• [Given data]
-- BEGIN --

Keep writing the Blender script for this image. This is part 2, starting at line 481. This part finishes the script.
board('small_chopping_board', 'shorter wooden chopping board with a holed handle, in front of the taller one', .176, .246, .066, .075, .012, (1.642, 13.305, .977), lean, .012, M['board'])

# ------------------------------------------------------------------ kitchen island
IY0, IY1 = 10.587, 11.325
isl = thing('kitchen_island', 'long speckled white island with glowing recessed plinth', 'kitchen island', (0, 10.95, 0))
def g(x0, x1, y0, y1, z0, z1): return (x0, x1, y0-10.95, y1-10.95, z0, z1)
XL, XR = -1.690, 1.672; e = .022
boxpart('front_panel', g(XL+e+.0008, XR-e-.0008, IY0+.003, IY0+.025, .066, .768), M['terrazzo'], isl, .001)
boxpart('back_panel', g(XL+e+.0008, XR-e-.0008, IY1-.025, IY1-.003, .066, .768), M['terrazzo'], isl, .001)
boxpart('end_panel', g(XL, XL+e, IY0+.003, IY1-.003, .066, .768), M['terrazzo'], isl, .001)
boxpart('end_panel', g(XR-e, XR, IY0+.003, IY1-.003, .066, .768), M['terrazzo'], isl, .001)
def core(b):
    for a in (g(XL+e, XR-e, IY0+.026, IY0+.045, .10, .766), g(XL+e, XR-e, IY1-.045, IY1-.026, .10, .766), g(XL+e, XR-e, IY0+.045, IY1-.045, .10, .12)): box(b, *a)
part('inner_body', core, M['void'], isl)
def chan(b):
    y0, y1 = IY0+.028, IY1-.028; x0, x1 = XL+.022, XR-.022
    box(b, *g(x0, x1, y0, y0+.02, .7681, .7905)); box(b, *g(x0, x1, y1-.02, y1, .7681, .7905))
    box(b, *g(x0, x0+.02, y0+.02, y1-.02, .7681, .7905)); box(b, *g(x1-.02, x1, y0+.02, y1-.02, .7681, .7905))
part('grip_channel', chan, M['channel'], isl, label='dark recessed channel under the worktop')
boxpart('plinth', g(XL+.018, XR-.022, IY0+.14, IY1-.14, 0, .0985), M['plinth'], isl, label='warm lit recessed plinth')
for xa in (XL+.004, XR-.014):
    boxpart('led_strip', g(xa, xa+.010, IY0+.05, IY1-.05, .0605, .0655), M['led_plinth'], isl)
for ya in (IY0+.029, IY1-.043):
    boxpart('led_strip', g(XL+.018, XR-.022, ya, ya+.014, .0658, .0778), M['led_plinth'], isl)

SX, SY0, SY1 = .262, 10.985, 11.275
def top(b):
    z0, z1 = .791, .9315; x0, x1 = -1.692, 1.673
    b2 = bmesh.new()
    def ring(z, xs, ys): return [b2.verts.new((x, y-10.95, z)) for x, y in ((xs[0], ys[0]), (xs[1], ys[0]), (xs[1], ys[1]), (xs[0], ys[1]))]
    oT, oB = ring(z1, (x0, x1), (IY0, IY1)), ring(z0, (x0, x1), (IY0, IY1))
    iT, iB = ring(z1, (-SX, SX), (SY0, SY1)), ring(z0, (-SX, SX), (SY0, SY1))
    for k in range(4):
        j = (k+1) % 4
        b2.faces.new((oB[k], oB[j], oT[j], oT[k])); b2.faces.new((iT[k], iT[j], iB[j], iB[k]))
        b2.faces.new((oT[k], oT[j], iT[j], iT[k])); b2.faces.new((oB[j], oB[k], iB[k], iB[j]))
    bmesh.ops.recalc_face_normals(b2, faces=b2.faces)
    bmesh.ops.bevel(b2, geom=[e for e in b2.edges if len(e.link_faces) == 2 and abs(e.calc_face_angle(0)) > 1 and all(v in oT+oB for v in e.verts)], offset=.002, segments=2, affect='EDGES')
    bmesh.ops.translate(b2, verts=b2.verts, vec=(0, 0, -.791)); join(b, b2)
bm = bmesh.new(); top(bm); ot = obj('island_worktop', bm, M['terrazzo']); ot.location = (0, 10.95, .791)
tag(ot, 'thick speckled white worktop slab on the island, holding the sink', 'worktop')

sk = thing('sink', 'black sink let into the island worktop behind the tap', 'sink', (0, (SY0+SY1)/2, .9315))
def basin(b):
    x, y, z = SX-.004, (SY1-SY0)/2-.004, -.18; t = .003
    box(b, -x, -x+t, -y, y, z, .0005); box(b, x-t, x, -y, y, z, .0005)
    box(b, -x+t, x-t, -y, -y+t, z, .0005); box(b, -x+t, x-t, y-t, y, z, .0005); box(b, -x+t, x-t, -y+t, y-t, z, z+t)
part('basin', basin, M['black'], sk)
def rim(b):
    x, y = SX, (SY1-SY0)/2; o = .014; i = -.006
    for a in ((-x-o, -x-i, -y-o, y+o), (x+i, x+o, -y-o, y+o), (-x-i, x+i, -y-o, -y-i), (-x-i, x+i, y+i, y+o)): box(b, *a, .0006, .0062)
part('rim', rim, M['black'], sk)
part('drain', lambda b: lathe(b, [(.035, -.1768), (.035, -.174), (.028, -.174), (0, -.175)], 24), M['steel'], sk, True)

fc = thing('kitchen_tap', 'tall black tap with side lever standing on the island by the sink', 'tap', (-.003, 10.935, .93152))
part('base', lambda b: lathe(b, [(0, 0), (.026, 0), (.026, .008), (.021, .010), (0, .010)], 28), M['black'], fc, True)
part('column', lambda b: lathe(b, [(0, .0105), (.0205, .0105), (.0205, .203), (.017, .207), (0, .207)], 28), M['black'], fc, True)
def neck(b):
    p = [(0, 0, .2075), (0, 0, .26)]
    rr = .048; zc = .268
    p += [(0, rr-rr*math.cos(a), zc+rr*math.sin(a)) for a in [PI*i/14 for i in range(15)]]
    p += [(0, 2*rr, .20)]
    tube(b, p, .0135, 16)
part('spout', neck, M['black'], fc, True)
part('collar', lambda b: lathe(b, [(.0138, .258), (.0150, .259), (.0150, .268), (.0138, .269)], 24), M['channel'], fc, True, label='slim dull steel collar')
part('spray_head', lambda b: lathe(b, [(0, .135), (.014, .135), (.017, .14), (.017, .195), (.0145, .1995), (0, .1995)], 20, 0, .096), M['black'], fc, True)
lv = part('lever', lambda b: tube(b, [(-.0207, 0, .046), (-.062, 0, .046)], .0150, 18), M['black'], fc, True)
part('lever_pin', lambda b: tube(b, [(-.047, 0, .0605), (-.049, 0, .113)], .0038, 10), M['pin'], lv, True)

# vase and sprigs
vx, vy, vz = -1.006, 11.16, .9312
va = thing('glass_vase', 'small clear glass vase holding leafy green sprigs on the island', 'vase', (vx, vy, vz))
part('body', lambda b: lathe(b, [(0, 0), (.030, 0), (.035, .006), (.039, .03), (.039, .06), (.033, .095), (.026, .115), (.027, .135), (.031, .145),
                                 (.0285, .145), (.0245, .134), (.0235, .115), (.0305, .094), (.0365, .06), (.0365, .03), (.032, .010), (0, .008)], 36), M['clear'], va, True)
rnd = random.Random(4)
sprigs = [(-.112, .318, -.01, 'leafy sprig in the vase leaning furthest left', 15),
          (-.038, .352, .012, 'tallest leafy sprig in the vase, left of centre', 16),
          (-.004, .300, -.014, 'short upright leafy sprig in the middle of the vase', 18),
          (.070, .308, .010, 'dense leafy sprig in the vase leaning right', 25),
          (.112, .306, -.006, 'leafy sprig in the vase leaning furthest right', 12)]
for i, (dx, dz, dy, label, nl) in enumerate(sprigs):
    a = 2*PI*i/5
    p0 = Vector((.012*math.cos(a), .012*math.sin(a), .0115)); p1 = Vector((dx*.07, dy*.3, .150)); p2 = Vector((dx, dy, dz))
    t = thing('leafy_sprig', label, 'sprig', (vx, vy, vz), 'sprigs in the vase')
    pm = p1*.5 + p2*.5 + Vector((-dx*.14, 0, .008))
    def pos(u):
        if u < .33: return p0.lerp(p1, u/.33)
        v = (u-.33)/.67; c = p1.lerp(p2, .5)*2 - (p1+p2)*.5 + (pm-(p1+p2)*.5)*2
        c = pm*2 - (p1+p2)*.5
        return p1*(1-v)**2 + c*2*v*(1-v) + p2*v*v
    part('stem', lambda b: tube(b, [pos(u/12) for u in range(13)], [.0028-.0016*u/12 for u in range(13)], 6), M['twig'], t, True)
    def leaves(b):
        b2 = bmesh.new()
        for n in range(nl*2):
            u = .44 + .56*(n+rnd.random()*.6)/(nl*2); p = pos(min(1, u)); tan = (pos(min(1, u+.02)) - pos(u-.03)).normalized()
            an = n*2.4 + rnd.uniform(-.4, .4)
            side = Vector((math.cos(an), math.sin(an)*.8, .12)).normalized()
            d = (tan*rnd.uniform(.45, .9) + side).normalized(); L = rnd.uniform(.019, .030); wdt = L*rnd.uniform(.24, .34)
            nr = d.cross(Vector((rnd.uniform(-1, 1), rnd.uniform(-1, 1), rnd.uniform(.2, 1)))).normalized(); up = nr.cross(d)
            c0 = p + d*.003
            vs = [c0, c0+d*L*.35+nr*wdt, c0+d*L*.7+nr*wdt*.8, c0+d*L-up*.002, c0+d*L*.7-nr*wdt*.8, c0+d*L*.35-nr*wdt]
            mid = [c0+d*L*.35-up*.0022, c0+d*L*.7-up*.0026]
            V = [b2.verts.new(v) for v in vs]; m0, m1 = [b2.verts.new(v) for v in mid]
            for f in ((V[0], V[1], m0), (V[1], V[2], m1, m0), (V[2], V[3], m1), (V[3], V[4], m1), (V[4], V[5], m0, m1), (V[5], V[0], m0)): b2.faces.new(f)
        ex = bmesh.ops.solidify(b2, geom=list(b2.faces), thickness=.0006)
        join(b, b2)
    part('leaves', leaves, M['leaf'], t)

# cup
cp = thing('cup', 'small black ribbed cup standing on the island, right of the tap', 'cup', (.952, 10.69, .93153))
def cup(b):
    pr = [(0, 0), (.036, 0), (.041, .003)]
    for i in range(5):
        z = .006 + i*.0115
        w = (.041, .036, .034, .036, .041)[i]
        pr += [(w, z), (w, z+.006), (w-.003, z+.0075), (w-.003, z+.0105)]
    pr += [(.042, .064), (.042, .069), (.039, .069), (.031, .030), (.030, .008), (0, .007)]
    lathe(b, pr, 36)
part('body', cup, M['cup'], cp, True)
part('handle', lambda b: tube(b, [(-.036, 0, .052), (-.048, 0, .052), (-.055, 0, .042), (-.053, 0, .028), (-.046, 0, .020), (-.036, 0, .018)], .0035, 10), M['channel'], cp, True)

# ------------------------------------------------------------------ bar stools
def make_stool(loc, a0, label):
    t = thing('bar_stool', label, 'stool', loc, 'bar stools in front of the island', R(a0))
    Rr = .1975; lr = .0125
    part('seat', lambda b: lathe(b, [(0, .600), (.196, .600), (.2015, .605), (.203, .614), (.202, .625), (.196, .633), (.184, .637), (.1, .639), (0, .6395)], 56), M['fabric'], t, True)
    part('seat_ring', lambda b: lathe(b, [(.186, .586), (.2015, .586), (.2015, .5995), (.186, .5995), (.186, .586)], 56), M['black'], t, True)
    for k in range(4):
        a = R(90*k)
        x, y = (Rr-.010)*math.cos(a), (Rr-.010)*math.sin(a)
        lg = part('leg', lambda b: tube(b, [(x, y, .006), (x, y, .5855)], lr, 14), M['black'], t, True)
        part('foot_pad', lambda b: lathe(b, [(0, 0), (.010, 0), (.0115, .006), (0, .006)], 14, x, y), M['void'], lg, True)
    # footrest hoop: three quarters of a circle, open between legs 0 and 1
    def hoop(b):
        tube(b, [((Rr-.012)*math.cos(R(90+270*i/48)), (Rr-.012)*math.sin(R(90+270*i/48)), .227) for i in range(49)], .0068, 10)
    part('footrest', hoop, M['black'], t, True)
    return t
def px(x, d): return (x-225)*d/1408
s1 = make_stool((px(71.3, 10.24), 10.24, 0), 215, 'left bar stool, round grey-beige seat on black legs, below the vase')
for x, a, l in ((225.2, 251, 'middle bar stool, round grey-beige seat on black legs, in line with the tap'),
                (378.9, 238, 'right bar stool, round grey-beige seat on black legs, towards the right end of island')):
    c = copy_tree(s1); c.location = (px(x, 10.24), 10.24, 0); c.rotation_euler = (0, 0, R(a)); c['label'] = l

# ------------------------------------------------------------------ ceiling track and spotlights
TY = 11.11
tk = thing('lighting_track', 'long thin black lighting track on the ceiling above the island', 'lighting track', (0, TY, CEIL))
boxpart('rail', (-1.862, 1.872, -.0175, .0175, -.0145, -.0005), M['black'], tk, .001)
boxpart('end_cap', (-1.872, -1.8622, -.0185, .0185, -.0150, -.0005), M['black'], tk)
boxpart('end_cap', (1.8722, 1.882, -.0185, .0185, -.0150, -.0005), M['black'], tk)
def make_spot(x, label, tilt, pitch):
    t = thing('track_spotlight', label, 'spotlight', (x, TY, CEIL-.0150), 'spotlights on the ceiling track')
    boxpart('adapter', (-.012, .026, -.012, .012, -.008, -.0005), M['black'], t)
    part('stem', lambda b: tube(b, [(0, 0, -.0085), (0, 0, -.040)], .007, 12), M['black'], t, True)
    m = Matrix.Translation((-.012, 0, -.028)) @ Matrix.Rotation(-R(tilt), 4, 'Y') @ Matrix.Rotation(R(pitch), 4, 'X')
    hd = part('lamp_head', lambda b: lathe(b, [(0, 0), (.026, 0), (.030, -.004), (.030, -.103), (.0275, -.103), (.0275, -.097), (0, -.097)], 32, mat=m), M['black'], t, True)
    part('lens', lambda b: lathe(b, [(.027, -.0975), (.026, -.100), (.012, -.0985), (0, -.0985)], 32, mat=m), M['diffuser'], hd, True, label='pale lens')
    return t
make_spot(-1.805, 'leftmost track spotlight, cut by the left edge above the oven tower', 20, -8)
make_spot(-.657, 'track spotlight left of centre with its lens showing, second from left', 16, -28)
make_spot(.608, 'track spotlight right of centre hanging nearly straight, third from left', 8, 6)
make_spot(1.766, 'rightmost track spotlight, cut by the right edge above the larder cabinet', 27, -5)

-- END --
-- BEGIN --

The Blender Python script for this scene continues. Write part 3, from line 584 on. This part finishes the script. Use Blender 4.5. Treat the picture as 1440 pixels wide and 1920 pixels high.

-- END --

• [Set task] Take the line that contains "Keep writing the", the line that contains "board('small_chopping_board', 'shorter wooden", and all lines between, and give them again exactly; include no other line.

• [Solved exercise]
Keep writing the Blender script for this image. This is part 2, starting at line 481. This part finishes the script.
board('small_chopping_board', 'shorter wooden chopping board with a holed handle, in front of the taller one', .176, .246, .066, .075, .012, (1.642, 13.305, .977), lean, .012, M['board'])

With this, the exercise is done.